RE: The Problem of Evil (XXVII)
June 7, 2016 at 10:35 am
(This post was last modified: June 7, 2016 at 10:37 am by Mister Agenda.)
SteveII Wrote:So really you are making the claim that God should not permit suffering as a result of natural disaster and it is illogical that an omnibenevolent God would do so. What "ought not be" "ought not be permitted". I am confused on a particular point: do you think God should prevent all natural "disasters", just those that harm people, or miraculously save people during such an event?It would be trivially easy for a theodic God to construct a world in which natural disasters didn't happen without sacrificing any benefits. We might not even know they were a possibility, but when the problem of evil came up, people could say, 'hey, it seems like all the suffering there is, is what we do to ourselves and each other'. The very notion that an omnipotent being can't construct a planet that is more hospitable or people who are more durable is laughable. To explain the problem of evil for a theodic God requires a justification for allowing pointless suffering, not quips like it's unreasonable to expect such a being to work miracles or take time out of his busy schedule to save us: miracles and time are supposed to be the hallmarks of a theodic God. You can never be too busy or too preoccupied for anything if you're omniscient and omnipotent.

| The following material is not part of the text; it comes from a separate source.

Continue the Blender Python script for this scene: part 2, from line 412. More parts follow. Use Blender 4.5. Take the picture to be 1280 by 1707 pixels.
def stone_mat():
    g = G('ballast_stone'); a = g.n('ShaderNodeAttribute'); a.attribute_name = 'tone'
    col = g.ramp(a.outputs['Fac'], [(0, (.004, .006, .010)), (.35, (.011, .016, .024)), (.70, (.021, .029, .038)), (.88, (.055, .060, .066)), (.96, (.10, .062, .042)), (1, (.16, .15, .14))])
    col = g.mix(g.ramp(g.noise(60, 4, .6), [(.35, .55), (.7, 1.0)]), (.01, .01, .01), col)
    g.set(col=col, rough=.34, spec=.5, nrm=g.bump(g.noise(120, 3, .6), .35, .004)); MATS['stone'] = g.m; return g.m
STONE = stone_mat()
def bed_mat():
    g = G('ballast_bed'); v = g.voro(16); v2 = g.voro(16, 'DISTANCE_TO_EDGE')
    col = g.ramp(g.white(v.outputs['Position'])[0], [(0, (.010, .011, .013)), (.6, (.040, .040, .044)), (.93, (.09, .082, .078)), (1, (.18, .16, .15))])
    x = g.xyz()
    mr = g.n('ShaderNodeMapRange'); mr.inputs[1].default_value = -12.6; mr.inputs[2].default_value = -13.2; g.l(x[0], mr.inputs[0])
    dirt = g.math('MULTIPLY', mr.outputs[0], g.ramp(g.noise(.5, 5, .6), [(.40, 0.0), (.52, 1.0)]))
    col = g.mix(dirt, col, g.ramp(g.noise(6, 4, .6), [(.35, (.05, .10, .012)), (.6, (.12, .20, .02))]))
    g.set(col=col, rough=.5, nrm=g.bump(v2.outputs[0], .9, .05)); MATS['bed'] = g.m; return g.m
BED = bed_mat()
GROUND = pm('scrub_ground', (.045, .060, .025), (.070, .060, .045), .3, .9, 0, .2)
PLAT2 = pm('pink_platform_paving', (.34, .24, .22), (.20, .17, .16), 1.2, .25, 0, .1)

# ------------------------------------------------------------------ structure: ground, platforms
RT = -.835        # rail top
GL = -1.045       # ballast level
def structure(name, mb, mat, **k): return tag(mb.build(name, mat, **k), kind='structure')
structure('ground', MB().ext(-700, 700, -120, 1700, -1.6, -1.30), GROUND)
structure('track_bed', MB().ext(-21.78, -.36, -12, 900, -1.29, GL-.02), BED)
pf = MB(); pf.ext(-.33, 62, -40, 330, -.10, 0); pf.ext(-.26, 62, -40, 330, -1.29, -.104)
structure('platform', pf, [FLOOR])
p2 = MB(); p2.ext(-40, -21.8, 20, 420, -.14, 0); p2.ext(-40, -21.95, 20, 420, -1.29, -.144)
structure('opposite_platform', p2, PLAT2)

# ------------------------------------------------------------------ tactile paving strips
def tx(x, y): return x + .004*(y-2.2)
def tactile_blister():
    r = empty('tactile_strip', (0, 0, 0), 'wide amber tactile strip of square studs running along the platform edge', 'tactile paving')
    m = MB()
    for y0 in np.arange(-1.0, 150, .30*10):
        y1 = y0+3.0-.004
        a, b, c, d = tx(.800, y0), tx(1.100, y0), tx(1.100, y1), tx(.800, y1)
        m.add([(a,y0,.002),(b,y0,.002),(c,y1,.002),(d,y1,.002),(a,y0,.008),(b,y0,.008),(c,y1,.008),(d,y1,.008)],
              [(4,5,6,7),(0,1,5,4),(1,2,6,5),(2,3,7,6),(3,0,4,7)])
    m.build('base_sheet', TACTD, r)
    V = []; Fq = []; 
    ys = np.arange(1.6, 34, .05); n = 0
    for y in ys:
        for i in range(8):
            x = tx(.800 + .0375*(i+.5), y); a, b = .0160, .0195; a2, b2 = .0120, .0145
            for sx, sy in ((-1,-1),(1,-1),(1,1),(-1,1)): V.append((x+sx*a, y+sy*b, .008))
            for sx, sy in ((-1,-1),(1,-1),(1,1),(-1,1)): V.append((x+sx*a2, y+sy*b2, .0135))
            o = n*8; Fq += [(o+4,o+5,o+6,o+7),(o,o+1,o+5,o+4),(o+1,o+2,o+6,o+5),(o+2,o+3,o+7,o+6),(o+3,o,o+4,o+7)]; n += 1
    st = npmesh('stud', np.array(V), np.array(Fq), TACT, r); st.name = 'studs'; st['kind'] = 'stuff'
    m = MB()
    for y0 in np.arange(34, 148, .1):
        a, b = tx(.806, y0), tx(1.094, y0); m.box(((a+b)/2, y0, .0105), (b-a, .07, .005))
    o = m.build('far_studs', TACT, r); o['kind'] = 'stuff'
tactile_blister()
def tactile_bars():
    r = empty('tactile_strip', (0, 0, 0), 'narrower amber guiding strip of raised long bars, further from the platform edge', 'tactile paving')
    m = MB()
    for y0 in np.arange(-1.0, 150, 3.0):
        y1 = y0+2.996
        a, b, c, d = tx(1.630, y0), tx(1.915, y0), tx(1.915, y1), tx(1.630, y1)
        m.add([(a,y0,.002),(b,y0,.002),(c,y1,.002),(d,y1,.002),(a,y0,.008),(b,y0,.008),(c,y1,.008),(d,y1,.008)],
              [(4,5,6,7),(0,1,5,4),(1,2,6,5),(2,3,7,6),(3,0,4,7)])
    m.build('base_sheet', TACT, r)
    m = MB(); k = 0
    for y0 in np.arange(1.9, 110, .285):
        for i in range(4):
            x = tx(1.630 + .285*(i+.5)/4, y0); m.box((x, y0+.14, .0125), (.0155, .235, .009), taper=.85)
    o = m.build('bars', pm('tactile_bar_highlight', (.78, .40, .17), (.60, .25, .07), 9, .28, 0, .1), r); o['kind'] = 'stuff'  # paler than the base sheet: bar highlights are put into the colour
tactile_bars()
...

Probability doesn't enter into it, the difficulty is in reconciling the existence of the God of theodicy with a universe that doesn't seem to be the kind of universe a theodic God would be expected to devise. You either have to cut a leg off the tripod of theodicy (God can be omnipotent, omniscient, or omnibenevolent; pick two), or there has to be a justification for seemingly pointless suffering that omnibenevolence requires, and omnipotence and omniscience can't get around.
I'm not anti-Christian. I'm anti-stupid.